== RECORDED INFORMATION ==
— Start —
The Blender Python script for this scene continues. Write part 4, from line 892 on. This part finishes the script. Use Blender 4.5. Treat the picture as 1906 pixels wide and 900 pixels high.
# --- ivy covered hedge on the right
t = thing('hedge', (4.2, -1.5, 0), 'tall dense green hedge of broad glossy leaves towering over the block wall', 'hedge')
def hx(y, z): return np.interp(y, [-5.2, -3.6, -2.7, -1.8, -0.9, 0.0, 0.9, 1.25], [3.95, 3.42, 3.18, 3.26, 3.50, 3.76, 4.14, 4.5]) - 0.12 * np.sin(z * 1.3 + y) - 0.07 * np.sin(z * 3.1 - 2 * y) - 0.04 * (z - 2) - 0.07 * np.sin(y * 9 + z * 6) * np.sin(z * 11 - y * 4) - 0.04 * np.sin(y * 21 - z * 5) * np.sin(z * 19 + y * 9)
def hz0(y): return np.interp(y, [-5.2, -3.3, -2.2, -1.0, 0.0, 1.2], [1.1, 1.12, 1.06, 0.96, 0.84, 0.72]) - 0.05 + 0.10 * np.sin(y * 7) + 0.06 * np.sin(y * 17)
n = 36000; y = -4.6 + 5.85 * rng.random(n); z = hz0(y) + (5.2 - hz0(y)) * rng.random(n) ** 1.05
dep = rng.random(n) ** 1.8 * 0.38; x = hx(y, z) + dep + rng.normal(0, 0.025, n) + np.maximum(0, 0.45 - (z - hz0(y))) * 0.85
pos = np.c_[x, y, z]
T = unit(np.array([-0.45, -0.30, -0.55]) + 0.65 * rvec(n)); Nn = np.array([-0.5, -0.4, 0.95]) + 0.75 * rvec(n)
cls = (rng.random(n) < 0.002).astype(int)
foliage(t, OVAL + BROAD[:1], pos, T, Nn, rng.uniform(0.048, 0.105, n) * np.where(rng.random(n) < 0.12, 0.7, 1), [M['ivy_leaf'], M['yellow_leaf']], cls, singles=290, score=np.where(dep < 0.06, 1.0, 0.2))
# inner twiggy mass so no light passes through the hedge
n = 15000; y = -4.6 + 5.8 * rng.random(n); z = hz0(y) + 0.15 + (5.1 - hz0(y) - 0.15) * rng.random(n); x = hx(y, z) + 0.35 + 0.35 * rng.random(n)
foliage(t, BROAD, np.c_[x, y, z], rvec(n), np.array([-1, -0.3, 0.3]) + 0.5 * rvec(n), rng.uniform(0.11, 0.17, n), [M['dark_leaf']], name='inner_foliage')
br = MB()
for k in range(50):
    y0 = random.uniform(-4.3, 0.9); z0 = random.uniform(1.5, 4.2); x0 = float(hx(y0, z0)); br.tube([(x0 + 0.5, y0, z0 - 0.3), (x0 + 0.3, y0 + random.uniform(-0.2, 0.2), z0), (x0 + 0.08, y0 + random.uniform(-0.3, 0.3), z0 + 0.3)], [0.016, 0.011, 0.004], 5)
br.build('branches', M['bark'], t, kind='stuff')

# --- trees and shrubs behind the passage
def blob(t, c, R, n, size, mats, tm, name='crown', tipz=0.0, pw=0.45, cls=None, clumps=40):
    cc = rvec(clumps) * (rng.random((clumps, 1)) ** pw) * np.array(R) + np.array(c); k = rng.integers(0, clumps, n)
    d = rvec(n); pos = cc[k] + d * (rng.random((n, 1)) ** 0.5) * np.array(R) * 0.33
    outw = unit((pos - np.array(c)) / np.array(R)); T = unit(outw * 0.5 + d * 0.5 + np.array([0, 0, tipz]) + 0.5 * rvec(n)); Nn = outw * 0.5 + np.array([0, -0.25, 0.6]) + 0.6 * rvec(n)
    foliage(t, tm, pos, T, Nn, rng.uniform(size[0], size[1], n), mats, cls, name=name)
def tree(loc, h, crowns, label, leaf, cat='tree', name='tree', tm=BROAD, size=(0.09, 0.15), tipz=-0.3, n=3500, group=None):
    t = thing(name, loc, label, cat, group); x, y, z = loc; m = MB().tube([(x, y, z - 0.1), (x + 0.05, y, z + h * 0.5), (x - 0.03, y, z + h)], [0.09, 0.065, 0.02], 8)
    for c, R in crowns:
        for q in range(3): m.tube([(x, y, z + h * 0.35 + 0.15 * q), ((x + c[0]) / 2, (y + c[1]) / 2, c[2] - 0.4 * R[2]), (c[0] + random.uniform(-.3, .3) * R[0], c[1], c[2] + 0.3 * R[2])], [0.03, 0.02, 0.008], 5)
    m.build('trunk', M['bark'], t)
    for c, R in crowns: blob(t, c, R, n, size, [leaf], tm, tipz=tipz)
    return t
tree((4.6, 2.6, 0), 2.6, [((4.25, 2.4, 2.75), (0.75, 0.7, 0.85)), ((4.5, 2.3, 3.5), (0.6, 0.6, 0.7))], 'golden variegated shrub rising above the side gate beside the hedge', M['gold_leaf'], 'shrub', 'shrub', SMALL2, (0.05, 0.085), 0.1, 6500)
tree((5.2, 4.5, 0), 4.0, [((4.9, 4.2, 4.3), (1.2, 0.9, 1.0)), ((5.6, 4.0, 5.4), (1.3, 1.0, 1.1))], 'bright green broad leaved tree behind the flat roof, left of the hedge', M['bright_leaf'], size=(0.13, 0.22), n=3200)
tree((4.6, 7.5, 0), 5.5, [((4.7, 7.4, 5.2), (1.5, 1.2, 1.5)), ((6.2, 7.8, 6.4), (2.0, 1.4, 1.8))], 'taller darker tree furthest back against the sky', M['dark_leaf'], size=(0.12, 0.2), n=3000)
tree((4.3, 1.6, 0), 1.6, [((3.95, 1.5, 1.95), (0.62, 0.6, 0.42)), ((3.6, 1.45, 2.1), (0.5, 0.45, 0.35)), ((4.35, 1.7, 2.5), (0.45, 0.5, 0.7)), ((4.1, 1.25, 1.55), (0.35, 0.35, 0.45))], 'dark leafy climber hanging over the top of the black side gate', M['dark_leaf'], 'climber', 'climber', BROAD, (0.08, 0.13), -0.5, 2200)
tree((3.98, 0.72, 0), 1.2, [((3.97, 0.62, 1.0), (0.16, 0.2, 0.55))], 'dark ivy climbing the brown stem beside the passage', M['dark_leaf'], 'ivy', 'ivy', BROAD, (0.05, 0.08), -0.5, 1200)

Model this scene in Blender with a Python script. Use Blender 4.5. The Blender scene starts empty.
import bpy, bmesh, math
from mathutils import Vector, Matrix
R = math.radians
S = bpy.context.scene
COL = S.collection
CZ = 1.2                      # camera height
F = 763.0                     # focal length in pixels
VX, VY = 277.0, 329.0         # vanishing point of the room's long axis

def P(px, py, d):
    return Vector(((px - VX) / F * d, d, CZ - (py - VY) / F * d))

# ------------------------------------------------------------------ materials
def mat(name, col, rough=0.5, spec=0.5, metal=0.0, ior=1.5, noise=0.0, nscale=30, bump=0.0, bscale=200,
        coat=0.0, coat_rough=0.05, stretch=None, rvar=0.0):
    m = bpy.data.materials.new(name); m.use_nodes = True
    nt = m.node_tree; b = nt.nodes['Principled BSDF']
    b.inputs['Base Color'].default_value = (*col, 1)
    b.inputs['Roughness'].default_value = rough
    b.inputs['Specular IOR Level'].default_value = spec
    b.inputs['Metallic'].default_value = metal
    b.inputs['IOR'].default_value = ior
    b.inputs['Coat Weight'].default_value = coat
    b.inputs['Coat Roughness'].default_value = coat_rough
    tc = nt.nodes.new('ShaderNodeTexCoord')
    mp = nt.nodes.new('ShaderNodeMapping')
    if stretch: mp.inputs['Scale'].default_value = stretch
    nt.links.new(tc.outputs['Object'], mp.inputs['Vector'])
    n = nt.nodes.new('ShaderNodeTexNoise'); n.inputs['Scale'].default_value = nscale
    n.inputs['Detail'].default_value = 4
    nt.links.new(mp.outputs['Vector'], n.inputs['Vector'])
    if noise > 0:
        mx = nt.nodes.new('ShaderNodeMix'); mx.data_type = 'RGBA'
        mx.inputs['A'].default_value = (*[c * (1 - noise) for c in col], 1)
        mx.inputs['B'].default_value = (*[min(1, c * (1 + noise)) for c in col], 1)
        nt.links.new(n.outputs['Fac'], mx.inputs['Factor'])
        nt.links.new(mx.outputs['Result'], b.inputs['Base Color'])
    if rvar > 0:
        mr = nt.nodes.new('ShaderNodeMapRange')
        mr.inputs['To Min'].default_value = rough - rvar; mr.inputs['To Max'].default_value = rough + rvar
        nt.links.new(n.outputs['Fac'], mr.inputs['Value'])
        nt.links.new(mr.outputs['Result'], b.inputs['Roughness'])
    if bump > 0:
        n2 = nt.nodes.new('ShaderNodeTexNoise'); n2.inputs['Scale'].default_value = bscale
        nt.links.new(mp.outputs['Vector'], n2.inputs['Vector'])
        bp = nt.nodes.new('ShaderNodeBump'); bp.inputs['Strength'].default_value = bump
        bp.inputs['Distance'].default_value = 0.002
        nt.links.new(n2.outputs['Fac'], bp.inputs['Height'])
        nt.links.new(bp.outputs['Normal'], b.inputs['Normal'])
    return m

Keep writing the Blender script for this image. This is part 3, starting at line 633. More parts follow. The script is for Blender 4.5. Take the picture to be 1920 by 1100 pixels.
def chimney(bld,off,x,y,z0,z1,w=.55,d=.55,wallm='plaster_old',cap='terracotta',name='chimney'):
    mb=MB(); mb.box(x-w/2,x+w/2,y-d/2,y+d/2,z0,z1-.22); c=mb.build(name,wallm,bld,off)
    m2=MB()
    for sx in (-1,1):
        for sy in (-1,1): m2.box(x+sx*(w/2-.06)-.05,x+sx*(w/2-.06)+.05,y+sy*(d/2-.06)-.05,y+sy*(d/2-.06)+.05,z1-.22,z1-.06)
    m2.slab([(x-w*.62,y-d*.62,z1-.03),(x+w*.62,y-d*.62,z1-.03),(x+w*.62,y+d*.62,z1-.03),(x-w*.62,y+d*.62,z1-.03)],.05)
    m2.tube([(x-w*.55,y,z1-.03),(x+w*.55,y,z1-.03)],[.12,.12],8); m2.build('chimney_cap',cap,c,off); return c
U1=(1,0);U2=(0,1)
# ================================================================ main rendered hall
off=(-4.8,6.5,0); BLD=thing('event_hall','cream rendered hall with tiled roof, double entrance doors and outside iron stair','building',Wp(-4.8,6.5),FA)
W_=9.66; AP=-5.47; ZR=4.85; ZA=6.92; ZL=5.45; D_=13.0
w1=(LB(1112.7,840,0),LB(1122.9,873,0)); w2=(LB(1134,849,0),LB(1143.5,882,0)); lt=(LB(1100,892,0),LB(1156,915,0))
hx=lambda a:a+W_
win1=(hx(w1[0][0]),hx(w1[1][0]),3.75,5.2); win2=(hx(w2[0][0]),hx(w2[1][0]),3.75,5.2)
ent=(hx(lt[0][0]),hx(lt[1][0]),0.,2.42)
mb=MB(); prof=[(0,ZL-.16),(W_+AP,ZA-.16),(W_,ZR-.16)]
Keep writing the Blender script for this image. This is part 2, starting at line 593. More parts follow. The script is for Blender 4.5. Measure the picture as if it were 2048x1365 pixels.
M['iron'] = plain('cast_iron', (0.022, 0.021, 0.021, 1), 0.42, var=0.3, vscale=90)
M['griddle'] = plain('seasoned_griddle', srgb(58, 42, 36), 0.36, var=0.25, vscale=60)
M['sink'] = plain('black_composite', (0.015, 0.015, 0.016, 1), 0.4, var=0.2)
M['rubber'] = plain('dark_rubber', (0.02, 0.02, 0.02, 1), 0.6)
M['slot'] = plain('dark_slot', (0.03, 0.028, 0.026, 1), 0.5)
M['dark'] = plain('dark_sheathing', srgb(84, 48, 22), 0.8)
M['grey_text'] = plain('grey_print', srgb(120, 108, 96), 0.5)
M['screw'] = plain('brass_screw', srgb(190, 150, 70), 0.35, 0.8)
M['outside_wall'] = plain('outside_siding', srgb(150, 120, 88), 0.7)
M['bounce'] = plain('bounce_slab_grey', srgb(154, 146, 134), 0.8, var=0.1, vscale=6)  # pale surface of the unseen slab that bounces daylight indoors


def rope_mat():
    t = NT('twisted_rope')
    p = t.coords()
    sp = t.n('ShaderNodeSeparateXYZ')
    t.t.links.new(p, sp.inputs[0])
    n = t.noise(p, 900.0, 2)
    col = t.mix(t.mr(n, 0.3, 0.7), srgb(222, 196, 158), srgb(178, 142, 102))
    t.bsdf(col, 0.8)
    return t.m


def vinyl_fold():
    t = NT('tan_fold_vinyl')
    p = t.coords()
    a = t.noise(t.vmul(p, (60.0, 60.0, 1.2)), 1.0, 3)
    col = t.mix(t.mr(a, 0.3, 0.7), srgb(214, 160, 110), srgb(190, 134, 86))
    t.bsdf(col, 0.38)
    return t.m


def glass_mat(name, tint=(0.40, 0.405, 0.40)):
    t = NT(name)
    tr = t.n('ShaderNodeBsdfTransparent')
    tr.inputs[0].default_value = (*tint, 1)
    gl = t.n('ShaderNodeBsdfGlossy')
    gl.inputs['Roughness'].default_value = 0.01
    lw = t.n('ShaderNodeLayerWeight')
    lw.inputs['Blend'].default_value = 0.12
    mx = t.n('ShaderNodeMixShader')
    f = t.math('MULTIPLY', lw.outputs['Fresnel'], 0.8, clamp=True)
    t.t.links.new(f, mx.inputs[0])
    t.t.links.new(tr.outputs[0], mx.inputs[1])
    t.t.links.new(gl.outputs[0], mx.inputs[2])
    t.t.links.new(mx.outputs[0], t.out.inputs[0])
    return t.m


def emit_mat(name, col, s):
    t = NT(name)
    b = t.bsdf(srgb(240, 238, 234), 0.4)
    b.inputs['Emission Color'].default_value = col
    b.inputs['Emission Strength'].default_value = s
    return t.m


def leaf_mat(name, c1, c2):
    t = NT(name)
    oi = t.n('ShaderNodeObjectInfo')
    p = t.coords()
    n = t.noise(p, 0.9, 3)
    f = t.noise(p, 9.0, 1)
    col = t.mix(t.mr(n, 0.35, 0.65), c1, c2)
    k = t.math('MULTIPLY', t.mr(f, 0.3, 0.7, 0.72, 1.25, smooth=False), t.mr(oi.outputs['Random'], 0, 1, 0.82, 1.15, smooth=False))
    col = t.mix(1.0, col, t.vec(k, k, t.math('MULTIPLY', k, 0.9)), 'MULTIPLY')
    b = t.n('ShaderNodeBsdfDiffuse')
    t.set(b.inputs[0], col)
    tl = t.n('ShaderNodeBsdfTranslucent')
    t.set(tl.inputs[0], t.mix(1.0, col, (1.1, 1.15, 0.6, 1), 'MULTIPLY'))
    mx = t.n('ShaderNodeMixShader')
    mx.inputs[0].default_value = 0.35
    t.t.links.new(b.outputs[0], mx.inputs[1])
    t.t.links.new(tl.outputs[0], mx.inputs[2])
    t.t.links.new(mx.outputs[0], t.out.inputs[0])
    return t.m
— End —
== PROBLEM DESCRIPTION ==
Within the listing above, the range opens at the line with "n), [M['dark_leaf']], name='inner_foliage')" and closes at the line with "br.build('branches', M['bark'], t, kind='stuff')". Reproduce exactly the lines of that range, including both ends.

== WRITTEN RESPONSE ==
foliage(t, BROAD, np.c_[x, y, z], rvec(n), np.array([-1, -0.3, 0.3]) + 0.5 * rvec(n), rng.uniform(0.11, 0.17, n), [M['dark_leaf']], name='inner_foliage')
br = MB()
for k in range(50):
    y0 = random.uniform(-4.3, 0.9); z0 = random.uniform(1.5, 4.2); x0 = float(hx(y0, z0)); br.tube([(x0 + 0.5, y0, z0 - 0.3), (x0 + 0.3, y0 + random.uniform(-0.2, 0.2), z0), (x0 + 0.08, y0 + random.uniform(-0.3, 0.3), z0 + 0.3)], [0.016, 0.011, 0.004], 5)
br.build('branches', M['bark'], t, kind='stuff')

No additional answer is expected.